If Your Boss Could Do Your Job, You’re More Likely to Be Happy at Work

If Your Boss Could Do Your Job, You’re More Likely to Be Happy at Work

Studies of leaders often focus on their style or charisma, but we wanted to look at how workers are affected by their boss’s technical competence. That is, is the boss is a real expert in the core business of the organization? How much expertise does he or she have? Boss competence is, admittedly, a multifaceted concept. Hence we measured it in three different ways:

  • Whether the supervisor could, if necessary, do the employee’s job.
  • Whether the supervisor worked his or her way up inside the company.
  • The supervisor’s level of technical competence as assessed by a worker.

Using these three measures of supervisor competence, we found that employees are far happier when they are led by people with deep expertise in the core activity of the business. This suggests that received wisdom about what makes a good boss may need some rethinking. It’s not uncommon to hear people assert that it’s a bad idea to promote an engineer to lead other engineers, or an editor to lead other editors. A good manager doesn’t need technical expertise, this argument goes, but rather, a mix of qualities like charisma, organizational skills, and emotional intelligence. Those qualities do matter, but what our research suggests is that the oft-overlooked quality of having technical expertise also matters enormously.

I have mostly worked with technical leaders. I’ve found that the more aligned my job is with their experience and the core business, the happier I am.

The lesson seems to be to actively grow leaders in your core business area. And, if you want to change your core business area, to devote time towards growing leaders in that new area.

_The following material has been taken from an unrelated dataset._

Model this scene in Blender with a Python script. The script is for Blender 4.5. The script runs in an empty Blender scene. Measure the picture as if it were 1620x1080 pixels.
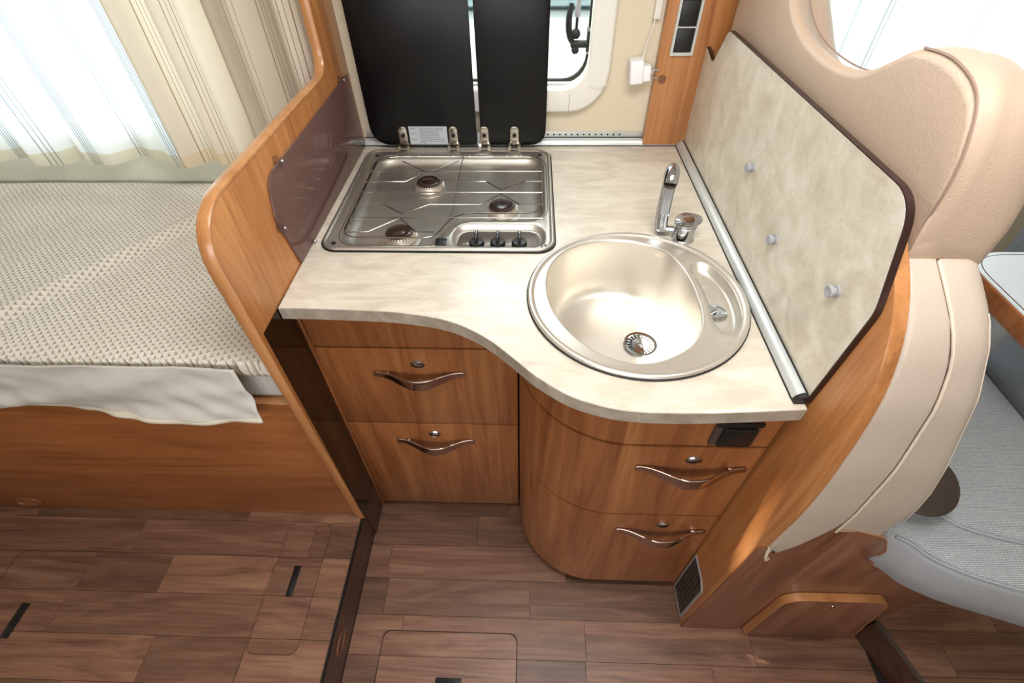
import bpy, bmesh, math, random
from mathutils import Vector, Matrix
R = random.Random(7)
SC = bpy.context.scene
COL = SC.collection
PI = math.pi

# ---------------------------------------------------------------- camera, world, lights, exposure
def make_camera():
    cam = bpy.data.cameras.new('camera')
    cam.sensor_width = 36.0
    cam.lens = 764.58 / 1620 * 36
    cam.clip_start = 0.02
    o = bpy.data.objects.new('camera', cam)
    yaw, pitch, roll = -0.04359898, 0.80913645, -0.01929579
    cy, sy, cp, sp = math.cos(yaw), math.sin(yaw), math.cos(pitch), math.sin(pitch)
    fwd = Vector((sy*cp, cy*cp, -sp)); right = Vector((cy, -sy, 0)); up = right.cross(fwd)
    cr, sr = math.cos(roll), math.sin(roll)
    r2 = cr*right + sr*up; u2 = -sr*right + cr*up
    m = Matrix((r2, u2, -fwd)).transposed().to_4x4()
    m.translation = Vector((0, 0, 1.527))
    o.matrix_world = m
    COL.objects.link(o); SC.camera = o
make_camera()

SC.view_settings.view_transform = 'Standard'
SC.view_settings.look = 'None'
SC.view_settings.gamma = 1
SC.view_settings.use_curve_mapping = False
SC.view_settings.exposure = 0.32

w = bpy.data.worlds.new('sky'); SC.world = w; w.use_nodes = True
bg = w.node_tree.nodes['Background']
bg.inputs[0].default_value = (0.95, 0.98, 1.0, 1); bg.inputs[1].default_value = 1.6

def area(name, loc, size, aim, power, col=(1, 1, 1), spread=PI):
    l = bpy.data.lights.new(name, 'AREA'); l.shape = 'RECTANGLE'; l.size, l.size_y = size
    l.energy = power; l.color = col; l.spread = spread
    o = bpy.data.objects.new(name, l); o.location = loc
    o.rotation_euler = (Vector(aim)-Vector(loc)).to_track_quat('-Z', 'Y').to_euler()
    COL.objects.link(o); return o
area('roof_hatch_daylight', (0.15, 0.35, 1.99), (0.75, 0.5), (0.15, 0.35, 0), 13, (1, 0.99, 0.98))
area('camera_side_fill', (-0.2, -0.93, 1.35), (1.5, 0.5), (-0.1, 1.2, 0.75), 7.5, (1, 0.99, 0.98))  # unseen fill light added on the camera side to brighten the interior
area('bed_window_daylight', (-1.45, 1.50, 1.27), (1.3, 0.6), (-1.4, 0.5, 0.9), 7.0, (0.97, 0.99, 1.0))
area('dinette_window_daylight', (1.3, 1.50, 1.30), (1.2, 0.6), (1.2, 0.5, 0.9), 7.0, (0.97, 0.99, 1.0))
area('kitchen_window_daylight', (-0.05, 1.50, 1.52), (0.4, 0.25), (0.1, 0.5, 0.8), 5, (0.97, 0.99, 1.0))
sun = bpy.data.lights.new('sun', 'SUN'); sun.energy = 22; sun.angle = math.radians(1.6); sun.color = (1, 0.93, 0.82)
so = bpy.data.objects.new('sun', sun); so.rotation_euler = Vector((0.35, -0.10, -0.93)).to_track_quat('-Z', 'Y').to_euler(); so.location = (-0.5, 1, 3)
COL.objects.link(so)

# ---------------------------------------------------------------- materials
def lin(h):
    h = h.lstrip('#'); c = [int(h[i:i+2], 16)/255 for i in (0, 2, 4)]
    return tuple((x/12.92 if x <= 0.04045 else ((x+0.055)/1.055)**2.4) for x in c) + (1,)
class NT:
    def __init__(s, name):
        s.m = bpy.data.materials.new(name); s.m.use_nodes = True
        s.t = s.m.node_tree; s.b = s.t.nodes['Principled BSDF']; s.out = s.t.nodes['Material Output']
    def n(s, typ, **k):
        x = s.t.nodes.new(typ)
        for a, v in k.items():
            if a.startswith('i_'):
                key = a[2:]; key = int(key) if key.isdigit() else key.replace('_', ' ')
                x.inputs[key].default_value = v
            else: setattr(x, a, v)
        return x
    def l(s, a, ao, b, bi): s.t.links.new(a.outputs[ao], b.inputs[bi])
    def ramp(s, stops, interp='LINEAR'):
        r = s.n('ShaderNodeValToRGB'); r.color_ramp.interpolation = interp
        e = r.color_ramp.elements
        while len(e) < len(stops): e.new(0.5)
        for k, (p, c) in enumerate(stops): e[k].position = p; e[k].color = c
        return r
def plain(name, col, rough=0.5, metal=0.0, coat=0.0, spec=0.5, bump=None):
    t = NT(name); b = t.b
    b.inputs['Base Color'].default_value = lin(col); b.inputs['Roughness'].default_value = rough
    b.inputs['Metallic'].default_value = metal; b.inputs['Coat Weight'].default_value = coat
    b.inputs['Specular IOR Level'].default_value = spec
    if bump:
        sc, st = bump
        tc = t.n('ShaderNodeTexCoord'); no = t.n('ShaderNodeTexNoise', i_Scale=sc, i_Detail=4.0)
        bu = t.n('ShaderNodeBump', i_Strength=st, i_Distance=0.002)
        t.l(tc, 'Object', no, 'Vector'); t.l(no, 'Fac', bu, 'Height'); t.l(bu, 'Normal', b, 'Normal')
    return t.m
def wood(name, dark, mid, light, axis, rough=0.32, coat=0.25, band=9.0, per_object=False, fig=2.0, along=0.9):
    """grain runs along axis; mapping squeezes the noise along it"""
    t = NT(name)
    tc = t.n('ShaderNodeTexCoord')
    s = [band, band, band]; s['xyz'.index(axis)] = along
    src = tc; so_ = 'Object'
    if per_object:
        oi = t.n('ShaderNodeObjectInfo'); mu = t.n('ShaderNodeMath', operation='MULTIPLY'); mu.inputs[1].default_value = 37.0
        t.l(oi, 'Random', mu, 0)
        ad = t.n('ShaderNodeVectorMath', operation='ADD'); t.l(tc, 'Object', ad, 0); t.l(mu, 0, ad, 1); src = ad; so_ = 0
    mp = t.n('ShaderNodeMapping'); mp.inputs['Scale'].default_value = s; t.l(src, so_, mp, 'Vector')
    n1 = t.n('ShaderNodeTexNoise', i_Scale=1.0, i_Detail=5.0, i_Distortion=fig, i_Roughness=0.62); t.l(mp, 0, n1, 'Vector')
    mp2 = t.n('ShaderNodeMapping'); s2 = [260.0, 260.0, 260.0]; s2['xyz'.index(axis)] = 7.0
    mp2.inputs['Scale'].default_value = s2; t.l(src, so_, mp2, 'Vector')
    n2 = t.n('ShaderNodeTexNoise', i_Scale=1.0, i_Detail=2.0); t.l(mp2, 0, n2, 'Vector')
    mp3 = t.n('ShaderNodeMapping'); s3 = [band*6]*3; s3['xyz'.index(axis)] = along*1.6
    mp3.inputs['Scale'].default_value = s3; t.l(src, so_, mp3, 'Vector')
    n3 = t.n('ShaderNodeTexNoise', i_Scale=1.0, i_Detail=3.0, i_Distortion=fig*0.4); t.l(mp3, 0, n3, 'Vector')
    a = t.n('ShaderNodeMath', operation='MULTIPLY_ADD'); a.inputs[1].default_value = 0.30; t.l(n2, 'Fac', a, 0)
    a2 = t.n('ShaderNodeMath', operation='MULTIPLY_ADD'); a2.inputs[1].default_value = 0.38; t.l(n3, 'Fac', a2, 0); t.l(n1, 'Fac', a2, 2)
    t.l(a2, 0, a, 2)
    sc6 = t.n('ShaderNodeMath', operation='MULTIPLY'); sc6.inputs[1].default_value = 0.6; t.l(a, 0, sc6, 0)
    r = t.ramp([(0.33, lin(dark)), (0.50, lin(mid)), (0.68, lin(light))]); t.l(sc6, 0, r, 0)
    last = r; lo = 0
    if per_object:
        hs = t.n('ShaderNodeHueSaturation'); mr = t.n('ShaderNodeMapRange'); mr.inputs['To Min'].default_value = 0.68; mr.inputs['To Max'].default_value = 1.30
        oi2 = t.n('ShaderNodeObjectInfo'); t.l(oi2, 'Random', mr, 'Value'); t.l(mr, 0, hs, 'Value'); t.l(r, 0, hs, 'Color'); last = hs
    t.l(last, 0, t.b, 'Base Color')
    t.b.inputs['Roughness'].default_value = rough; t.b.inputs['Coat Weight'].default_value = coat; t.b.inputs['Coat Roughness'].default_value = 0.25
    bu = t.n('ShaderNodeBump', i_Strength=0.12, i_Distance=0.0006); t.l(n2, 'Fac', bu, 'Height'); t.l(bu, 'Normal', t.b, 'Normal')
    return t.m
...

Mythical Man Month draws an interesting lesson from this idea:

I have earlier argued that the sheer number of minds to be coordinated affects the cost of the effort, for a major part of the cost is communication and correcting the ill effects of miscommunication (system debugging). This, too, suggests that one wants the system to be built by as few minds as possible.

The conclusion is simple: if a 200-man project has 25 managers who are the most competent and experienced programmers, fire the 175 troops and put the managers back to programming.

Brooks goes on to conclude that is not realistic, and the real solution is to break up systems to reduce communication overhead. But, when they read “put the managers back to programming,” I know some pretty great leaders who get excited at the prospect.